Start of Information provided
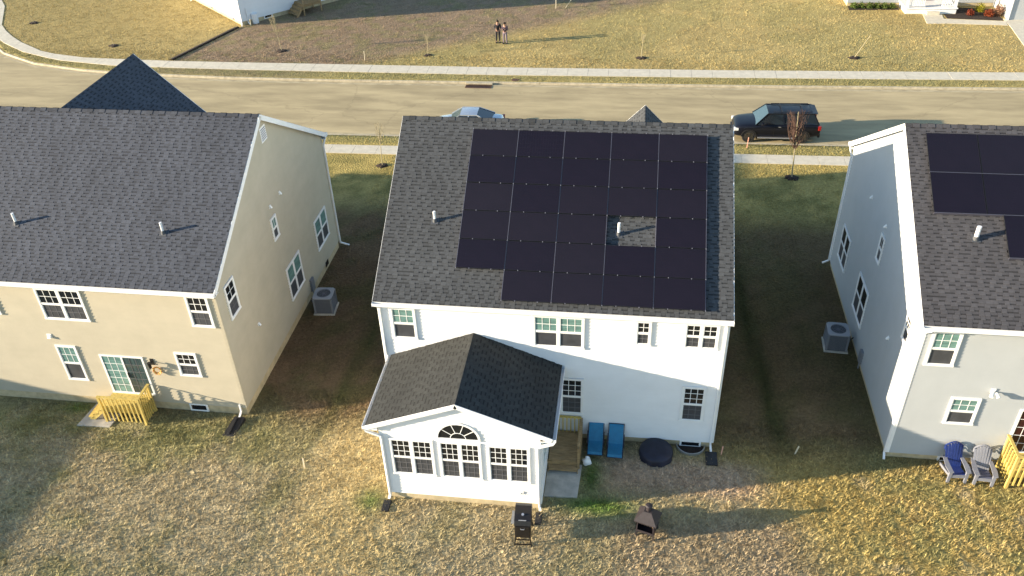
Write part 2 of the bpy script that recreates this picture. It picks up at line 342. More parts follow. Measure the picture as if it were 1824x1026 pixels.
# sidewalks: slabs laid one by one
def sidewalk(fn0, fn1, x0, x1, step):
    root = MB(); 
    r = sheet('sidewalk', np.arange(x0, x1+.1, 1.), fn0(np.arange(x0, x1+.1, 1.))+.01, fn1(np.arange(x0, x1+.1, 1.))-.01, .006, M['slab'], 2)
    x = x0
    while x < x1-.1:
        b = MB(); xe = x+step-.018; d = random.uniform(-.004, .004)
        b.hexa([(x, fn0(x), 0), (xe, fn0(xe), 0), (xe, fn1(xe), 0), (x, fn1(x), 0), (x, fn0(x), .035+d), (xe, fn0(xe), .035+d), (xe, fn1(xe), .035+d), (x, fn1(x), .035+d)])
        b.build('slab', M['walk'], r); x += step
sidewalk(wn, wf, -56, 74, 1.5)
sidewalk(lambda x: near_kerb(x)-2.72, lambda x: near_kerb(x)-1.58, -40, 60, 1.5)

# ------------------------------------------------------------------ houses
def shingle_geo(b, P, ux, us, n, w, e, high, tn):
    if high: 
        h = .018; b.hexa([P, P+ux*w, P+ux*w+us*e-n*.002, P+us*e-n*.002, P+n*h, P+ux*w+n*h, P+ux*w+us*e+n*.004, P+us*e+n*.004], 0, tn)
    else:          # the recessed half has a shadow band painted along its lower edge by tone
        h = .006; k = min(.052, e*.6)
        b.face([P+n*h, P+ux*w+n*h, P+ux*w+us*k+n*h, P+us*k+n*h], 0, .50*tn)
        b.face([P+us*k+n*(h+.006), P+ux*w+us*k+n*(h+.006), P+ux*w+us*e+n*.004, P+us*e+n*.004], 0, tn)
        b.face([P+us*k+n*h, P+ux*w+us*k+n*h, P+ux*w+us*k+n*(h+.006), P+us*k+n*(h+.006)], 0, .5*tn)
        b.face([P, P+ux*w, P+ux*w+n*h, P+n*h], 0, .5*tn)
def shingle_roof(parent, O, ux, us, L, S, key, lim=300, clip=None, nsmall=True, seed=0):
    """courses of shingles on a slope: O eave corner, ux along the eave, us up the slope. The first `lim` are objects, the rest one stuff part."""
    rnd = random.Random(seed+11); O, ux, us = V(O), V(ux), V(us); n = ux.cross(us).normalized()
    if n.z < 0: n = -n
    EXP = .148; mt = M[key]; rest = MB(); cnt = 0
    variants = {}
    def variant(wi, ti, hi):
        k = (wi, ti, hi)
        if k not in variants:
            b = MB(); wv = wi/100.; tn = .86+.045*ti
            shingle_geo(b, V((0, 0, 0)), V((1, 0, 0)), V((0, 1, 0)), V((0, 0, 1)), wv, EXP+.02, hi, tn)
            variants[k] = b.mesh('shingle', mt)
        return variants[k]
    B = Matrix(((ux.x, us.x, n.x, 0), (ux.y, us.y, n.y, 0), (ux.z, us.z, n.z, 0), (0, 0, 0, 1)))
    j = 0; s = 0.
    while s < S-.02:
        lo, hi_ = (0., L) if clip is None else clip(s)
        x = lo; high = rnd.random() < .5; e_ = min(EXP+.02, S-s)
        first = True
        while x < hi_-.03:
            wi = rnd.choice((15, 18, 20, 22)) if not first else rnd.choice((8, 15, 18, 22))
            first = False
            high = not high if rnd.random() < .93 else high
            wv = wi/100.
            if x+wv > hi_: wv = hi_-x; wi = 0
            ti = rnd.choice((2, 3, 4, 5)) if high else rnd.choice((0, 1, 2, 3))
            if cnt < lim and wi:
                m4 = Matrix.Translation(O+ux*x+us*s+n*.004) @ B
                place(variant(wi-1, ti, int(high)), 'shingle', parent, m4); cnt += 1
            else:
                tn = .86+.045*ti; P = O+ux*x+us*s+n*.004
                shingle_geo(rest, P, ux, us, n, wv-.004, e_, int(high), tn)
            x += wv
        s += EXP; j += 1
    if rest.v: tag(rest.build('shingle_courses', mt, parent), kind='stuff')
def sided_wall(mb, O, ux, n, z0, z1, rng, m=0, proud=.030, exp=.15):
    """lap siding as real sawtooth courses; rng(z) gives the range along the wall"""
    O, ux, n = V(O), V(ux), V(n); z = z0
    while z < z1-1e-4:
        ze = min(z+exp, z1); a0, b0 = rng(z); a1, b1 = rng(ze)
        if b0-a0 > .01:
            if b1 < a1: a1 = b1 = (a0+b0)/2
            Z = V((0, 0, 1)); p = [O+ux*a0+Z*z+n*proud, O+ux*b0+Z*z+n*proud, O+ux*b1+Z*ze+n*.002, O+ux*a1+Z*ze+n*.002]
            mb.face(p, m); mb.face([O+ux*a0+Z*z, O+ux*b0+Z*z, p[1], p[0]], m)
        z = ze
def window(parent, O, ux, n, u0, u1, z0, z1, units=1, grid=(3, 2), teal=0, screens=True, kind='window', low_grid=True, casing=.075, lab=None):
    """frame part with panes and muntins as sub-parts, standing proud of the siding"""
    O, ux, n = V(O), V(ux), V(n); Z = V((0, 0, 1)); fr = MB(); c = casing
    fr.obox(O, ux, n, Z, (u0, u1), (-.02, .07), (z1-c, z1)); fr.obox(O, ux, n, Z, (u0-.02, u1+.02), (-.02, .075), (z0, z0+c))
    fr.obox(O, ux, n, Z, (u0, u0+c), (-.02, .068), (z0+c, z1-c)); fr.obox(O, ux, n, Z, (u1-c, u1), (-.02, .068), (z0+c, z1-c))
    a, b = u0+c, u1-c; wu = (b-a-(units-1)*.10)/units; mid = (z0+z1)/2; subs = []
    for k in range(units):
        x0 = a+k*(wu+.10); x1 = x0+wu
        if k: fr.obox(O, ux, n, Z, (x0-.10, x0), (-.02, .062), (z0+c, z1-c))
        fr.obox(O, ux, n, Z, (x0, x1), (-.02, .06), (mid-.025, mid+.025))
        for lo, hi, upper in ((mid+.025, z1-c, True), (z0+c, mid-.025, False)):
            pm = 'pane_teal' if (teal & (1 if upper else 2)) else ('pane_dark' if (upper or not screens) else 'pane_screen')
            yd = .043 if upper else .036
            p = MB(); p.obox(O, ux, n, Z, (x0, x1), (yd-.01, yd), (lo, hi)); subs.append(('pane', p, pm))
            fr_ = MB(); s = .028                                     # sash rails
            for (aa, bb, l2, h2) in ((x0, x1, lo, lo+s), (x0, x1, hi-s, hi), (x0, x0+s, lo+s, hi-s), (x1-s, x1, lo+s, hi-s)):
                fr_.obox(O, ux, n, Z, (aa, bb), (yd, yd+.016), (l2, h2))
            g_ = MB(); cx, cy = grid
            for i in range(1, cx): xx = x0+(x1-x0)*i/cx; g_.obox(O, ux, n, Z, (xx-.011, xx+.011), (yd, yd+.007), (lo+s, hi-s))
            for i in range(1, cy): zz = lo+(hi-lo)*i/cy; g_.obox(O, ux, n, Z, (x0+s, x1-s), (yd, yd+.0072), (zz-.011, zz+.011))
            subs.append(('sash', fr_, 'trim'))
            if g_.v and (upper or low_grid): subs.append(('muntin', g_, 'trim' if (upper or not screens) else 'screen_bar'))
    w_ = fr.build(kind, M['trim'], parent)
    if lab: w_['label'] = lab
    for nm, mb, k in subs: mb.build(nm, M[k], w_)
    return w_
def gutter_run(parent, p, q, out):
    p, q, out = V(p), V(q), V(out); d = (q-p).normalized(); L = (q-p).length; Z = V((0, 0, 1)); b = MB()
    b.obox(p, d, out, Z, (0, L), (0, .012), (-.13, 0)); b.obox(p, d, out, Z, (0, L), (.115, .13), (-.10, .005))
    b.obox(p, d, out, Z, (0, L), (.012, .115), (-.13, -.115)); b.obox(p, d, out, Z, (-.01, 0), (0, .13), (-.13, .005)); b.obox(p, d, out, Z, (L, L+.01), (0, .13), (-.13, .005))
    b.obox(p, d, out, Z, (0, L), (.118, .122), (-.115, -.10))
    return b.build('gutter', M['trim'], parent)
def downspout(parent, pts, w=.075):
    b = MB()
    for p, q in zip(pts[:-1], pts[1:]): b.bar(p, q, w, w*.8)
    return b.build('downspout', M['trim'], parent)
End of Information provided
- Written request -
Copy all the lines above that hold the string "high".

- Result for this exercise -
def shingle_geo(b, P, ux, us, n, w, e, high, tn):
    if high: 
        x = lo; high = rnd.random() < .5; e_ = min(EXP+.02, S-s)
            high = not high if rnd.random() < .93 else high
            ti = rnd.choice((2, 3, 4, 5)) if high else rnd.choice((0, 1, 2, 3))
                place(variant(wi-1, ti, int(high)), 'shingle', parent, m4); cnt += 1
                shingle_geo(rest, P, ux, us, n, wv-.004, e_, int(high), tn)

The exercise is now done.